Specific events, exacerbated by a mounting sense of unease regarding the future shape of the satellite industry, have created a poor growth environment for GEO SATCOM orders. The low market performance in 2015 is a consequence of factors within each segment of a satellite’s lifecycle: manufacturing, launch, and operations:

1. Manufacturing: Export Financing Lower
Over the past 5 years, the importance of export credit agencies (ECAs) in securing manufacturing and launch contracts has grown considerably. For emerging and regional operators, the favorable interest rates and higher risk tolerance offered by ECAs are key to closing a business case, and even established operators able to secure traditional financing are attracted to ECA benefits. But when U.S. Ex-Im authority lapsed in July 2015, funding for satellites from the likes of Orbital ATK, SSL, Boeing, and Lockheed Martin became unavailable. Some have found ways to circumvent this by placing orders through parent companies located in other nations, but for others it has become an impediment to winning business. Exchange rates boosting the U.S. dollar amplify the issue. This is not simply an American detriment that benefits Canadian, European, and Chinese manufacturers since, with less competition in the market as a whole, operators receive fewer and less diverse proposals that limits potential to find the right balance of technology, schedule, and cost. Further, the remaining ECAs are unlikely to have sufficient resources to fully fund all of the considered satellite projects.

2. Launch: Failures on Multiple GTO Vehicles
The GTO market operated at a 6 percent failure rate from 2010-2014—higher than ideal but a tolerable risk. This rose to 12 percent in the first six months of 2015, with failures involving two of the three main GTO vehicles: ILS Proton and SpaceX Falcon 9. These failures delayed the launch schedules of already crowded manifests, pushing into 2016 and likely 2017 the launch of satellites under contract, and increased insurance premiums on future contracts. The resulting insecurity on obtaining a near term successful and timely launch has dampened operator convictions on placing new orders for satellites that might not be launched on time or at all.
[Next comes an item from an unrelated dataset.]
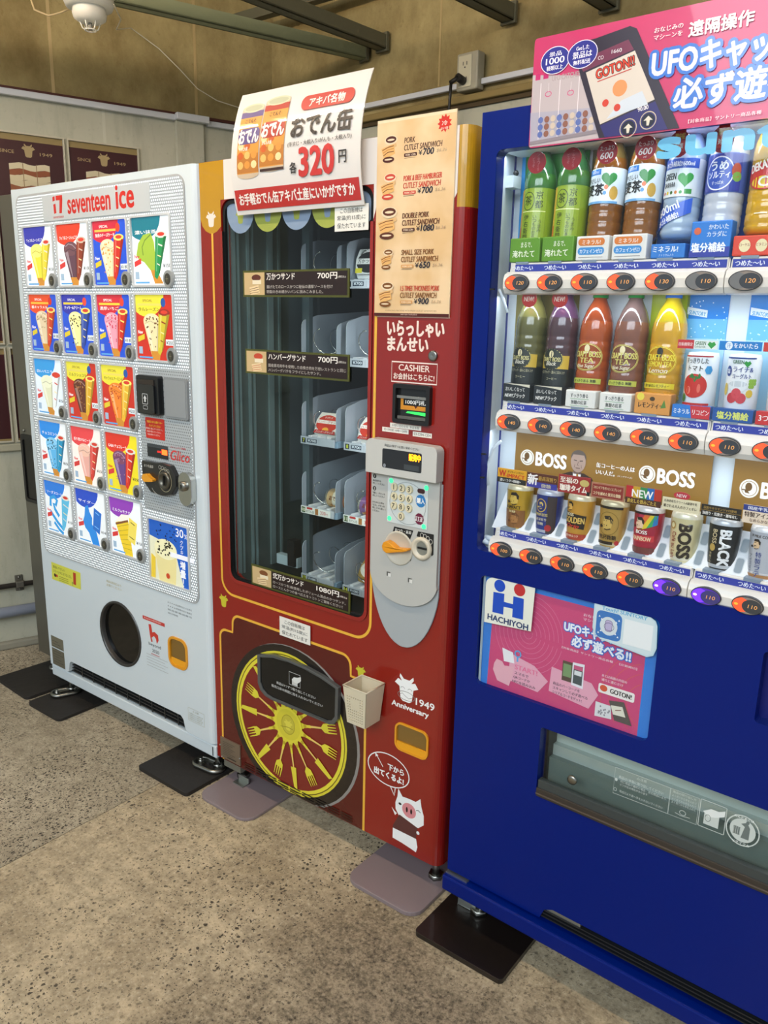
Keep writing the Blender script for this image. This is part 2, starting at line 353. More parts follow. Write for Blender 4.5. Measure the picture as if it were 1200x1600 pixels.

3. Operations: Business Plan Insecurity
The amount of players in the GEO SATCOM industry has grown over the last decade, meaning not only more competition but also more diverse approaches to the market. Amid proposals for LEO-HTS constellations, the deployment of more GEO-HTS, and more reconfigurable payloads and on orbit flexibility, operators looking at replacement or expansion satellites have more variables to consider than ever before. In 2015, satellite capacity prices fell across the globe and particularly in prior growth markets Asia and Latin America. Before sending new capacity into a potentially saturated market, operators are pausing to ensure they can achieve reasonable fill rates, ARPUs, and ultimately ROI. Business plans have become more carefully scrutinized. In today’s space industry, heightened risk is not a question—the question is which risk to take. At the outset this involves more careful planning and market considerations with slower, determined action that results in less near term orders.

Bottom Line
Space is a high CAPEX market, making it sensitive to any threat against return on investment. 2015 funding and launch challenges in the face of market uncertainty led to a poor growing season that has left manufacturers with a below average crop of GEO satellite orders. More contracts are expected before the end of the year, including Azerspace-2 and a Telstar 18 replacement, but reaching an anticipated harvest of 23 orders is all but out of reach. NSR already expected lower order levels (17-20 satellites) for 2016-2018, and while 2016 might receive some respite as delayed 2015 orders are realized, the manufacturing market is unlikely to return to the bumper crops of a few years back (30 satellites in 2009).